確定拠出年金とは、安定した老後を送るために現役時代からの資産形成を支援する制度です。国民年金や厚生年金と違い、確定拠出年金ならではの特徴が存在します。その特徴をうまく押さえて運用すれば、確定拠出年金はとてもおトクな制度となります。この確定拠出年金を有活用するために、最低限知っておくべきポイントについて紹介します。
確定拠出年金制度を有効活用するために
心得ておくべきポイントとは?
2020年2月11日
確定拠出年金は60歳まで引き出せない
60歳まで引き出せないとなると、「ただでさえ資産運用については分かりにくいのに、それをこの先何十年も続けなければならないのか」と途方に暮れてしまう人も多いと思います。しかし、「時間」を味方につけるというこの事こそが、資産運用の基本なのです。
値動きを追う必要はなし
資産運用と聞くと、「毎日値動きを確認しながら売りや買いのタイミングを見ている」いわゆるデイトレーダーをイメージしがちです。しかし、それは資産運用のなかでも、予測不可能かつ不確実な将来を的中して利益を得ようとする、「タイミング(機会)に資金を投下する」やり方、つまり「投機」です。確定拠出年金制度における資産運用とは「長期に渡り、ゆっくりと時間をかけて資産を増やしていく」、つまり「投資」のことです。この違いをまずしっかりと認識するようにしましょう。
一つの銘柄だけで運用しない
確定拠出年金制度において、導入時の銘柄選択で多くみられるのが、「元本確保型」の商品のみを選んで運用していることです。雑誌やインターネット上のマネー欄にはいろんな話題が取り上げられますが、全体を通して言えることは、「どの銘柄についても将来の値動きを完全に予測するのは不可能である」ということです。 したがって、特定の銘柄の運用商品に偏ることなく、かつ、元本確保型以外も含めた複数の資産を保有する「分散投資」の考え方が重要です。
確定拠出年金はコストが低廉な資産形成手段
確定拠出年金制度の魅力は、「税制優遇策を受けることができる」ことです。それ以外にも、「一般の金融機関よりもコストが安く設定されている」ことが挙げられます。
購入手数料や信託報酬料が格安!
確定拠出年金制度で取り上げられている商品ラインナップについては、通常かかる「購入手数料」が不要となっています。これは、一般向けの投資信託商品が不特定多数の消費者に向けて販売しなければならないのに対し、確定拠出年金制度で取り扱う運用商品はあくまで確定拠出年金制度の加入者のみを対象としているためです。確定拠出年金制度で運用するということは「会員向けの特価」で運用できるということです。
注意すべきは運営管理手数料よりも「信託報酬」
確定拠出年金の手数料には、口座管理のために定額でかかる「運営管理手数料」と、資産残高に比例してかかる「信託報酬」の2本立てとなっています。 前者の運営管理手数料は「月額○○円」など、具体的な金額が明記されているのに対し、後者の信託報酬は「年率〇%」と、すぐに金額を算出しにくい表示になっています。そのため、運営管理手数料が低い方が魅力的に映りがちですが、長期投資という視点でいえば、時間の経過によって資産残高が増えていくことからも、資産残高に対してかかってくる信託報酬の方を重視するようにしてください。

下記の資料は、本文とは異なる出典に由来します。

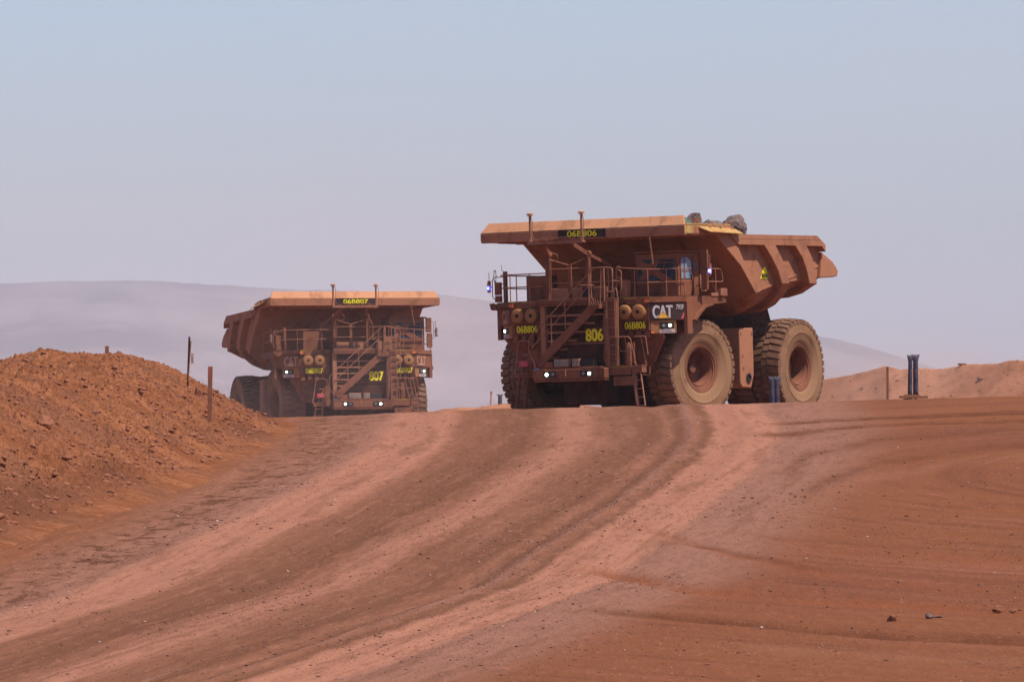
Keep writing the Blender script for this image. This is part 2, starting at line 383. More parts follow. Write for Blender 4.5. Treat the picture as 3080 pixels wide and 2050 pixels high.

確定拠出年金は退職金であり、老後資金である 企業型の確定拠出年金は企業年金制度の一部です。しかし、掛け金が加入者の口座に拠出された時点で持ち分が加入者に帰属することから、「前払いの退職金」であると言えます。また、年金資産は管理機関によって加入者ごとに区分管理されているため、会社の業績などに左右されないことも魅力の一つです。
老後資金だからこそ税制優遇が存在する
確定拠出年金制度は、自助努力による老後の資産形成を支援する目的から、様々な税制優遇策が設けられています。そのような効果を最大限活用するようにしましょう。
最近はNISAの利用者も増えてきており、確定拠出年金と比較されることも多くなってきました。NISAにも税制優遇は設けられていますので、それぞれの足りない部分を補完することが大切です。例えば、老後の資産形成手段として確定拠出年金を、それ以外の使途についてはNISAをという形で柔軟に併用していくことが望ましいと言えます。